The security officers also assist with traffic control before and after school and staff the entrances to escort visitors.

“It has a lot to do with our increased security measures that a lot of school districts are taking,” Johnson said. “For example, now that we have two entrances into the building, you need a security guard to check visitors in and also walk them to the area they’re supposed to be in, then bring them back so they’re not in the hallways with the kids… It’s just extra precautions. That in itself takes four security guards, two in the front and two in the back.”

Zydney suggested tabling the contract for further discussion, saying the district could look at other ways to meet the needs with different professionals, like additional social workers.

Brown said that administrators are regularly exploring different options, but that tabling the contract would mean not having security officers on hand when school starts in two weeks.

“Increasing the number of social workers, as an example, would not decrease this number [of security officers],” Brown said. “It may change behavior and it may change it to an extent that in a year or two we may be able to reduce, but there is still the fact this is a large building and we need to provide certain safety and security measures for students and visitors.”

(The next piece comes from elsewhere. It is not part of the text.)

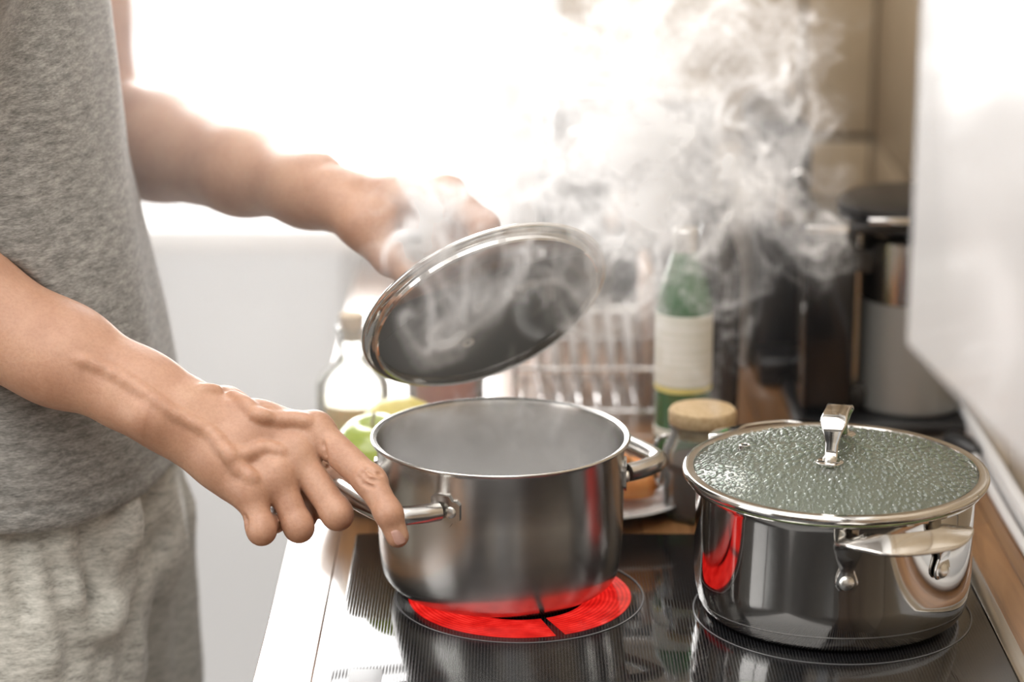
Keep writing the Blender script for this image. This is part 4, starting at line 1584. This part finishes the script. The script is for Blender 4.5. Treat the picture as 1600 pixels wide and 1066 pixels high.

Resident Tina Hennessey said she appreciated the board’s decision to move forward with the contract, but also encouraged members to take a comprehensive look at how school security is handled for the future.

“I think the strategic planning process is the place to have that discussion and it should be comprehensively about the SRO, the security force, the role of counselors in helping to manage some of this and what could our schools look like five years from now if our investment were different than the type of investment we’re talking about tonight,” Hennessey said.